The BNC notes that Cameron himself crossed the anti-apartheid picket line, accepting a free junket to South Africa as late as 1989, when the international boycott of the racist state was well established.

“This assault on basic free speech and local democracy comes in the context of major ideological public spending cuts and government attacks on the Muslim community, trade unions and the right to protest,” the BNC’s Ziadah adds.

“Greatest threat”

In a powerful article – apparently published before news of the Harvard incident broke – Glenn Greenwald and Andrew Fishman call the crackdown on Palestine-related activism the “greatest threat to free speech in the West.”

While The Intercept journalists acknowledge that there are other forms of suppression taking place, they say that “in terms of systematic, state-sponsored, formalized punishments for speech and activism, nothing compares to the growing multi-nation effort to criminalize activism against Israeli occupation.”

Among others, this repression includes the prosecutions of BDS activists in France and a raft of new anti-BDS legislation across the US.

Greenwald and Fishman also call out the hypocrisy of celebrated liberal pundits, such as New York’s Jonathan Chait, who have made a cottage industry of complaining about “political correctness” and other alleged threats to free speech on campuses but “have completely ignored what is far and away the most widespread form of campus censorship: namely, punishment of those who engage in activism against Israeli actions.”
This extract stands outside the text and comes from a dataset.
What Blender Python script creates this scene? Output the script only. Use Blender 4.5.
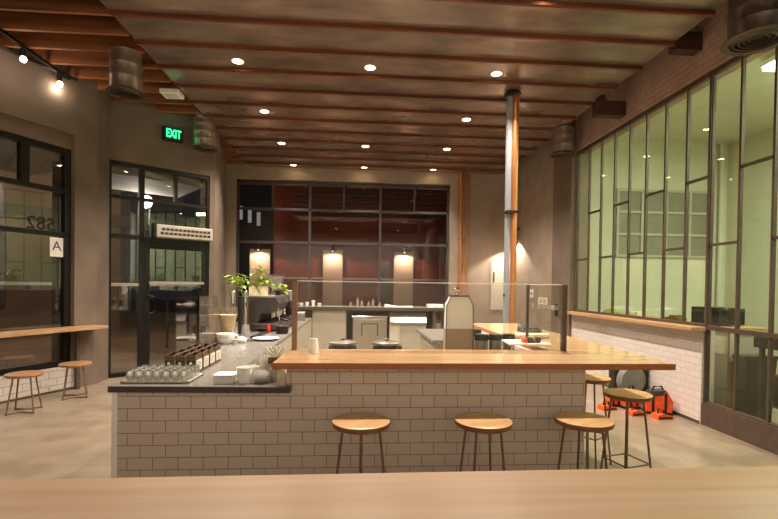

This is a point that was previously made here at The Electronic Intifada by none other than Steven Salaita.

The formidable crackdown is a response to the growing global support for Palestinian rights and for holding Israel accountable.

The would-be censors may even be doing the BDS movement a favor. Not only are Israel’s backers on the wrong side of history when it comes to Palestinian rights, they are also revealing themselves as enemies of the most cherished freedoms: the right to express an opinion and to advocate and organize for social change.

That can only help make the case for how important it is not to let the bullying, intimidation and threats against the movement for Palestinian rights succeed.